Former French President criticizes Macron for Algeria infatuation
“We risk losing everything! We will win Algeria’s trust but we will lose that of Morocco,” thus spoke former French President Nicolas Sarkozy deploring the pro-Algeria bias of the current French head of state Emmanuel Macron.
In an interview with Le Figaro, Sarkozy lambasted Macron for his shortsighted Maghreb foreign policy in which he sought in vain Algeria’s friendship at the cost of undermining ties with Paris’s longstanding partner in the region: Rabat.
The interview, in which Sarkozy spoke of an impossible rapprochement with Algiers, was published on the occasion of the release of Sarkozy’s book Le Temps des Tempêtes (the era of storms).
His call for remedying ties with Rabat echoes that of 94 members of the French parliaments who urged Macron to make a stand in favor of Morocco’s sovereignty over the Sahara, following the example of the US, Israel, Spain, Germany and other European, African and Arab countries.
“Let’s not try to build an artificial friendship with Algerian leaders who systematically use France as a scapegoat to mask their own failures and legitimacy deficit. They will always reject it, ” warned Sarkozy.
Algerian leaders are desperate to distract attention from the failure in which they enmeshed their country by “systematically accusing France,” he said.
Recently, the Algerian regime reintroduced stanzas very hostile to France in its national anthem and the Algerian news agency APS has published diatribes accusing France of hostility.

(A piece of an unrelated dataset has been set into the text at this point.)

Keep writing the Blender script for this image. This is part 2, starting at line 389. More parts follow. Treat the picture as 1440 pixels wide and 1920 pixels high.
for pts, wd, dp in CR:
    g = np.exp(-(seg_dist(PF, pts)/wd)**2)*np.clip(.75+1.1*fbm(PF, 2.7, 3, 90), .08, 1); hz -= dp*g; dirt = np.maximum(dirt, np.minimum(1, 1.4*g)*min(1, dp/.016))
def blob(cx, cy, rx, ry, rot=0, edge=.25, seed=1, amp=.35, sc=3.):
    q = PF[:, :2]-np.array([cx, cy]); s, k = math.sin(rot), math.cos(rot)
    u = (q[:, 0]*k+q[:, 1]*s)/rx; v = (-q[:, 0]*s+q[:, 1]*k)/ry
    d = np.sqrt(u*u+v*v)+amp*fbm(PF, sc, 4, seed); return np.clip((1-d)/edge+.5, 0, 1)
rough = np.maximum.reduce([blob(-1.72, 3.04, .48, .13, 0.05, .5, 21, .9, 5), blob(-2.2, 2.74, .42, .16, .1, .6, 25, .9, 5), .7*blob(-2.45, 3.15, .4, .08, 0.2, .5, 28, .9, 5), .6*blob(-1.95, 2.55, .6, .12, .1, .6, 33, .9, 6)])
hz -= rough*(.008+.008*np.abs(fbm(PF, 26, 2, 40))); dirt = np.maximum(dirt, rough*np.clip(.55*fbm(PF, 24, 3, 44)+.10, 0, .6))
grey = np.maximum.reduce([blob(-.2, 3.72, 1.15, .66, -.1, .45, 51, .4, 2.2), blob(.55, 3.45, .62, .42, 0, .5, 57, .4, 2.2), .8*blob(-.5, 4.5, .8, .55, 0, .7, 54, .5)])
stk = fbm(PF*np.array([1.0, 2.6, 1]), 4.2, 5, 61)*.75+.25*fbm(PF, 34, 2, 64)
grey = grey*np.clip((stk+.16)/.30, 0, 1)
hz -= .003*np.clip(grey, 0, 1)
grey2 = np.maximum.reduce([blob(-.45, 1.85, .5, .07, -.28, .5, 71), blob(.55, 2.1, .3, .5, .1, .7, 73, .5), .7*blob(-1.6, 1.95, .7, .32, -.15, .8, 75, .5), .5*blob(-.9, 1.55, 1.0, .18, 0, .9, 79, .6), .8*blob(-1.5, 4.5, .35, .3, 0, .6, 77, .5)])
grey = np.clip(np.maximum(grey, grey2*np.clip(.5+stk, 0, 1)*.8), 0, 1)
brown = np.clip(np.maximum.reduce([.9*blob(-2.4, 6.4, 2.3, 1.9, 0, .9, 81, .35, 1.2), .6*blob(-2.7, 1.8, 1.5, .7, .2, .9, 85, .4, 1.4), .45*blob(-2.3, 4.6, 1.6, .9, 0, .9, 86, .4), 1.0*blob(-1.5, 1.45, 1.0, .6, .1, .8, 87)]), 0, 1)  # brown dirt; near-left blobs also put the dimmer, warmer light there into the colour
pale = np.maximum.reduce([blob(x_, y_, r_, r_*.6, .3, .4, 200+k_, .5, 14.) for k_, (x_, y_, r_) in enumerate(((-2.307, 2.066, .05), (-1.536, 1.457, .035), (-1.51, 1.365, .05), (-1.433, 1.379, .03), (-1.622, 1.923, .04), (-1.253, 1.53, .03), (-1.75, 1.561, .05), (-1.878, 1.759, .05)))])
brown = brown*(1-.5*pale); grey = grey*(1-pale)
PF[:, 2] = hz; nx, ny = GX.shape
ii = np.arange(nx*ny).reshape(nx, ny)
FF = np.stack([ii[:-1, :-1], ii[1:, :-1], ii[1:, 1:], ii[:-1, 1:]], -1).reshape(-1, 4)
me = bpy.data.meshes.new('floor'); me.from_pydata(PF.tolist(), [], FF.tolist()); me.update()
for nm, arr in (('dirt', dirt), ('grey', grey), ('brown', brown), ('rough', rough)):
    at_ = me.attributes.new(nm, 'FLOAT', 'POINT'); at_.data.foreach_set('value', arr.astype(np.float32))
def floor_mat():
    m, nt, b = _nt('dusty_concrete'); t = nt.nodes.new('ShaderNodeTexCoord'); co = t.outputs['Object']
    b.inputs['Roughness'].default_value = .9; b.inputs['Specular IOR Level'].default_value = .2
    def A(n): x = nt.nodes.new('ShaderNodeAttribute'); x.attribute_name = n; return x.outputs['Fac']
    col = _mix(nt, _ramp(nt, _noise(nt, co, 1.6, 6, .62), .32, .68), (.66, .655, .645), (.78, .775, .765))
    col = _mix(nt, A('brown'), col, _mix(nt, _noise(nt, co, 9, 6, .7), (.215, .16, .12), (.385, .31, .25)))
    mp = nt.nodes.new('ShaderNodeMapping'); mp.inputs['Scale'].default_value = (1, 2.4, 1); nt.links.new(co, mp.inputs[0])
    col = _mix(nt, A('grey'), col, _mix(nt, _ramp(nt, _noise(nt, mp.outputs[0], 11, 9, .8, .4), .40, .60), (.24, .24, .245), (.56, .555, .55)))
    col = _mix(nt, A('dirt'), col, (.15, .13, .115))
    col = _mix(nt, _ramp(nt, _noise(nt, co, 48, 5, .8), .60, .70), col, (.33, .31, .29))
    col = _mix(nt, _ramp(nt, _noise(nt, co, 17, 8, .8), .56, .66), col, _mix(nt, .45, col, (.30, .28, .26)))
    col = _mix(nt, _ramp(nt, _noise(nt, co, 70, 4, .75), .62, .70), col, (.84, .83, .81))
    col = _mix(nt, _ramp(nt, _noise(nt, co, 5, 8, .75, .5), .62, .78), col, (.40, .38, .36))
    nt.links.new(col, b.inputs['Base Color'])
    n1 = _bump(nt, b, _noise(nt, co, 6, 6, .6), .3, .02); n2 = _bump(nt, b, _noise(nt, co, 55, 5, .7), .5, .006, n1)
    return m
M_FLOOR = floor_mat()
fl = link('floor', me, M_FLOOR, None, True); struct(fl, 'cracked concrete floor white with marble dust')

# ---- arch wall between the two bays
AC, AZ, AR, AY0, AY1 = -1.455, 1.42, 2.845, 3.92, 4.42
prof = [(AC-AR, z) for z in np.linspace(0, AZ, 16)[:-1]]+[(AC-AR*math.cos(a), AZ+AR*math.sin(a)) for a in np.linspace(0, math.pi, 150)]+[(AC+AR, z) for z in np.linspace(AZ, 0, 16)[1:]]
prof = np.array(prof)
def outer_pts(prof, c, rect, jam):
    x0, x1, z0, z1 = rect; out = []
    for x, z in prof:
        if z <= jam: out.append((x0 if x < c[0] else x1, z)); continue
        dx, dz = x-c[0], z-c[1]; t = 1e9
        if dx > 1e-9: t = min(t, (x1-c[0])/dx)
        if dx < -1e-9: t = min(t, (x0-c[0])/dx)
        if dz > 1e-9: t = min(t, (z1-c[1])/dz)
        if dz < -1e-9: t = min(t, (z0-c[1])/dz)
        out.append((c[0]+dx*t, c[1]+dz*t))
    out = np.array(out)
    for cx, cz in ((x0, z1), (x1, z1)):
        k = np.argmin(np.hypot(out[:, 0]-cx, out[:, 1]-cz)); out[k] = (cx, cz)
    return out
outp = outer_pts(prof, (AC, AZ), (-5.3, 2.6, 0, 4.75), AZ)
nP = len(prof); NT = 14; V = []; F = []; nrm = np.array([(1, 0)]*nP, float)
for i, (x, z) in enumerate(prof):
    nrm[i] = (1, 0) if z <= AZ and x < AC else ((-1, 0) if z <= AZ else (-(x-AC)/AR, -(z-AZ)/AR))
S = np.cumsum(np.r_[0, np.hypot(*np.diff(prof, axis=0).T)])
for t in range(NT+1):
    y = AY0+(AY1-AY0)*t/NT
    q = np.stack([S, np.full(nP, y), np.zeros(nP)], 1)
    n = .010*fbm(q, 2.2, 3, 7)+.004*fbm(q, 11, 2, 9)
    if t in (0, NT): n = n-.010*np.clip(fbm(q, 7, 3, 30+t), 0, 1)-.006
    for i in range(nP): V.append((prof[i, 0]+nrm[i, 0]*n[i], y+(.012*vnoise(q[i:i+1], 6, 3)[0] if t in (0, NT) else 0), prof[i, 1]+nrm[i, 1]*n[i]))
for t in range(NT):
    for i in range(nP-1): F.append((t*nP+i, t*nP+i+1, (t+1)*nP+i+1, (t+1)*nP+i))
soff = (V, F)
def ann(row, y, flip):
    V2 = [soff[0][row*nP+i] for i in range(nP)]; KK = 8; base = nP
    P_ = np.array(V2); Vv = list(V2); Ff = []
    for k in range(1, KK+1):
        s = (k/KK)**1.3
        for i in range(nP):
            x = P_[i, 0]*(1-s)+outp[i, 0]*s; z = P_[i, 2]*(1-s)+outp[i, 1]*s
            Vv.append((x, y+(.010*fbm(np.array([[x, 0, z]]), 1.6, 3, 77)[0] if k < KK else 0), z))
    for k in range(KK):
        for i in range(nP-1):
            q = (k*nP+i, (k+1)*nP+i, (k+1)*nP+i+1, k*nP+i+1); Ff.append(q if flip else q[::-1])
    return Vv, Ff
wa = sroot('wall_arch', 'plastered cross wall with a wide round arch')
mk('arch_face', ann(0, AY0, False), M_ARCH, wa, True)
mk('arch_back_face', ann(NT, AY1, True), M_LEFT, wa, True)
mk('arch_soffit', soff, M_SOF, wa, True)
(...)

President Tebboune hosted Macron earlier this year and the French Prime Minister led a large cabinet and private sector delegation signing mostly MoUs with no concrete deals.
An announced visit to France by Tebboune was pushed back on multiple occasions as Macron’s administration struggles to realize the unrequited relationship it is building with Algeria.
Meanwhile, Politicians turning in Macron’s orbit have shown activism against Morocco in the media and in the EU institutions ringing the alarm bell among Morocco’s friends in the French political class who deplore Paris’s ambiguous stand on the Sahara issue.